Safety Prevents Accidents

      “We never hide the fact that you can get hurt in this sport,” Smith is careful to point out. “For the most part, if you follow the rules, if you’ve trained properly, and if you’ve got good parachute equipment on your back, an injury rarely happens.”

      In 26,000 student jumps, Skydive Carolina has recorded just 14 injuries, the most serious of which was a broken leg suffered by one of Smith’s bank buddies on his one and only jump.
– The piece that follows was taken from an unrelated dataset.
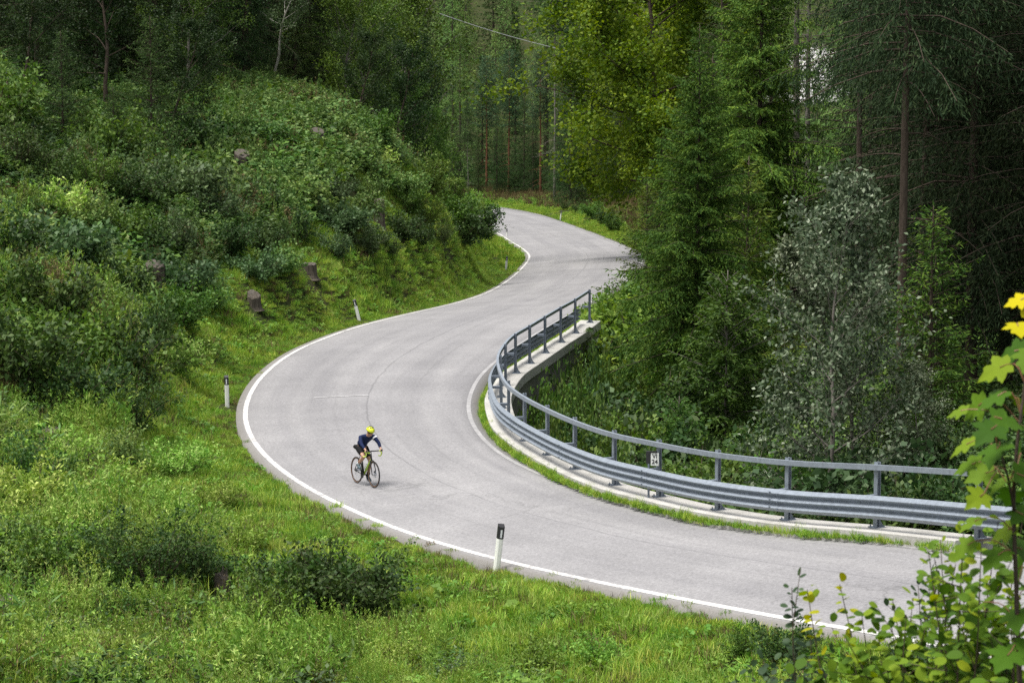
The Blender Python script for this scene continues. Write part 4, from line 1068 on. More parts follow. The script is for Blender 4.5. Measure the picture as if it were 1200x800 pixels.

      Those student jumps include some by celebrities such as NASCAR drivers Jerry Nadeau and Chad Little and Charlotte radio personality Robert Raiford. A Charlotte couple exchanged vows in mid-air in the late 1980s and this year a man jumped just far enough ahead of his sweetheart to unfurl a banner on the ground that asked, “Will you marry me?” (Once on terra firma, she said yes.)

      Last summer, a lady in her 80s, with a terminal illness, told her family she’d like to skydive. Her son took the course and jumped with her. “She had us all in tears before she left,” Smith says. “We were able to fulfill a dream for her.”

      Most of Smith’s staff works on a contract basis, ready to show up on short notice, depending on number of customers. They include about three dozen instructors and three pilots.

      Smith rarely jumps on busy weekend days. “I’m on the ground seeing that things get done.” When business is booming, the 22-passenger plane flies as many as 20 loads of jumpers a day.

      These jumpers and their instructors aim their 400-foot-square nylon chute canopies to touch down in a 10-meter pit built like an upside-down bowl and filled with fine pea gravel. If they miss that, there’s a soft grassy area that surrounds it.

      Smith says he’s always looking for ways to improve business and, these days, he and some staffers do more than a few promotional jumps. Smith has jumped 15 times into Lowe’s Motor Speedway and Skydive Carolina helped the Charlotte Knights introduce their mascot, Homer the Dragon, by parachuting a staffer dressed as Homer into Knights Castle. The original Hugo the Hornet also jumped with Smith’s crew.

      They’ll do what Smith calls “character jumps” too. Staffer Judy Girard sometimes portrays Marilyn Monroe in midair, complete with blonde wig and billowing dress. She’s made more than 4,500 jumps and Steve Vaughn, Smith’s director of training, has dived more than 7,000 times.

      For promotion, Smith’s getting help from James LaBarrie, whom he met while pursuing his other passion, golf. A former pro at Regent Park Golf Club near Carowinds Boulevard, LaBarrie struck a deal with Smith in which Smith taught him to skydive and LaBarrie tinkered with Smith’s golf game. Smith hopes to cut his handicap to single digits. Meanwhile, LaBarrie has signed on full-time to publicize Skydive Carolina.

“It’s a business you can make an honest living in,” Smith says. Then he smiles and adds, “I’m blessed to take a hobby and turn it into a profession. It’s given me an enjoyment that a lot of people never get.”

Retirement isn’t in his vocabulary, he says as he vows to continue diving as long as possible: “As long as you stay healthy and can pull a rip cord, you can parachute.”

      “My goal is to just keep on improving the business and making it better,” Smith muses. “Definitely keeping it safe, that’s my number one goal. I want my legacy to be, ‘He ran a safe drop zone.’”

Ellison Clary is a Charlotte-based freelance writer.